Andei pela cidade dirigindo o carro, fiz um monte de coisas, conversei ao telefone, corri velozmente no ritmo de uma esteira de academia, enviei e recebi e-mails, conferi diversas vezes meu orkut e nada daquele vazio passar... Foi então que encontrei a ponta de um cordão suspenso, ou melhor, de dois cordões lembrando uma mesma história, a misteriosa história de ser mãe. Como um filme doce e suave passando ao revés diante dos meus olhos comovidos.

Estava eu ali, lembrando que um dia, cada qual a seu tempo, fomos um só.

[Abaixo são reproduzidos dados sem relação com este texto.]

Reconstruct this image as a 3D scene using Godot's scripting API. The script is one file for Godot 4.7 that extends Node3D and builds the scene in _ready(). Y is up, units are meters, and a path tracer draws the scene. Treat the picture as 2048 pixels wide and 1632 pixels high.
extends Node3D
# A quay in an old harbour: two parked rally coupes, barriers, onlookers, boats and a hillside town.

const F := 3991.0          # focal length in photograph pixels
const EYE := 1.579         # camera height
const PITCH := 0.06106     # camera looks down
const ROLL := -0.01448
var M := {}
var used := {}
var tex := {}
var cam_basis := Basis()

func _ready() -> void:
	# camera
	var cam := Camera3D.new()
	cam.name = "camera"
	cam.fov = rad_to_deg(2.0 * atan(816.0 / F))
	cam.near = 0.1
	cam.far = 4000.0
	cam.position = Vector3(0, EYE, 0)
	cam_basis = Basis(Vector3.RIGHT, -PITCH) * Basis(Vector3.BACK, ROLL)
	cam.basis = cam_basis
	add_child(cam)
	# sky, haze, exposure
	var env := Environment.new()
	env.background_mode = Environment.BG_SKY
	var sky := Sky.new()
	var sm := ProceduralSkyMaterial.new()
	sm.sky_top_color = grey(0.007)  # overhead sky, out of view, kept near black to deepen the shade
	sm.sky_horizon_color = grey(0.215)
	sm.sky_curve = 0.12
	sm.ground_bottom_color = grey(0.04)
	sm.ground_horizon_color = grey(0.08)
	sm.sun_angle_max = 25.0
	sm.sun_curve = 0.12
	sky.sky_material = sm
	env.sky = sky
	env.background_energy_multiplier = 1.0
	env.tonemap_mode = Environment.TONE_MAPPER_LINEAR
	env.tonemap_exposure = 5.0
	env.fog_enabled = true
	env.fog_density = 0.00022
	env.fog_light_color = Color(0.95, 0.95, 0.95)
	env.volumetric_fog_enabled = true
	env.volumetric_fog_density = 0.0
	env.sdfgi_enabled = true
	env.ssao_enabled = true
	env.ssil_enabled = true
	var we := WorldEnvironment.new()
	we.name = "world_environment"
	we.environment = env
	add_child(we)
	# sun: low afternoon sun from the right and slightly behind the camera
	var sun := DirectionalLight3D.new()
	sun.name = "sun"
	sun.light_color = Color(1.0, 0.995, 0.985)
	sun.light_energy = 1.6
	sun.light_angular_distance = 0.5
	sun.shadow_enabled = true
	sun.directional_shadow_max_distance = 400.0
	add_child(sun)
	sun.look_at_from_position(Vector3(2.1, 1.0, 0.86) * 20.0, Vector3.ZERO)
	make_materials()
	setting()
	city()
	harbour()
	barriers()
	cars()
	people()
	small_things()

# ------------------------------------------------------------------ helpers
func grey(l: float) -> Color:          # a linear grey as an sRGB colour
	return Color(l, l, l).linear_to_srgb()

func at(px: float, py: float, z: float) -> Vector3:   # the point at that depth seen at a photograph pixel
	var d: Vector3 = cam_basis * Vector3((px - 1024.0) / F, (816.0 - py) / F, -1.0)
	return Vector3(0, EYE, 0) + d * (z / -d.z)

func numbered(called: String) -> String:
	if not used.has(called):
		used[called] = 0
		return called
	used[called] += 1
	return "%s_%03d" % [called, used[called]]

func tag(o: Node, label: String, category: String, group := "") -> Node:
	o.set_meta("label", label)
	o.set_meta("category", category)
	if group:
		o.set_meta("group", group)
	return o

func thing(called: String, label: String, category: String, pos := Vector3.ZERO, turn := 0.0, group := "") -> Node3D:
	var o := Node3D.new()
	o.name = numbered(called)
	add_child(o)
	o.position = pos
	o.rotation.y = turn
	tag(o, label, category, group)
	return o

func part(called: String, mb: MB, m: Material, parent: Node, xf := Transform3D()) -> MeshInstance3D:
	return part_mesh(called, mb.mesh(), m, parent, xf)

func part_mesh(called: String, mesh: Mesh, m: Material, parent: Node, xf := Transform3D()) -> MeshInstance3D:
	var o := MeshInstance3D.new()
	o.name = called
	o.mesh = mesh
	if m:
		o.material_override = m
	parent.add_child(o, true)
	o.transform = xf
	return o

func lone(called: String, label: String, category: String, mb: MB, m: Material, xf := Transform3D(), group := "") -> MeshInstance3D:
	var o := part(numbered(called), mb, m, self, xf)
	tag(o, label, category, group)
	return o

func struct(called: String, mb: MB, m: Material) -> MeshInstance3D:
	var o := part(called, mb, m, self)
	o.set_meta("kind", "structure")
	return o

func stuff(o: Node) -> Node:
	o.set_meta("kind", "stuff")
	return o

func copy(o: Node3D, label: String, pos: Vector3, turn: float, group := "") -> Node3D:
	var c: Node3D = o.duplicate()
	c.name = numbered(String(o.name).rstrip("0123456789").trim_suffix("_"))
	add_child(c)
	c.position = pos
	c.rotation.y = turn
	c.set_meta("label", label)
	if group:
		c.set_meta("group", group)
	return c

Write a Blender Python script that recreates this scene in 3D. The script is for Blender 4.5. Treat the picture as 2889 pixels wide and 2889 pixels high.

Que estivemos tão indissoluvelmente atados um ao outro que de nada adiantava agora trezentos quilômetros de lonjura, obrigações universitárias inadiáveis, novos compromissos pessoais, a vida independente como uma fera rugindo lá fora! Nada, nunca, nem a mais afiada das tesouras haveria de nos separar daqueles tempos de água e placenta, de dor e gemido, de choro, choro e riso, riso, riso...

Lembrei do exato momento em que cada um veio à luz. Pensei como é tudo tão perfeito nesse velho plano de Deus! Parir, lançar os filhos ao mundo numa vertiginosa busca de cumprir destinos, de fabricar destinos. Mantê-los por perto mesmo que longe; aceitá-los longe querendo tê-los por perto, tão perto, quase dentro... Amá-los infinitamente mais que a mim mesma e, no entanto, deixar que a vida por si se incumba de traçar-lhes os roteiros de viagem...

Pensei que toda criança que nasce, lançando ao vento seu destino, reinventa um coração de mãe, vulnerável e inquieto. Percorre de novo o mesmo caminho místico do coração de mãe, sobressaltado e arfante. Plantado no presente, um coração de mãe sonhando com futuros incertos, resgatando nostálgicos passados, cuidando para que o dia passe em perfeição e harmonia. Um coração sofredor e preciso, antecipando o próximo minuto, adivinhando o segundo seguinte no tempo dos filhos.

Pode ser que esse não seja todo o sentido da vida: o mundo é um mistério, afinal, e nele há muitas armadilhas... Mas só por ser mãe já valeu a pena existir.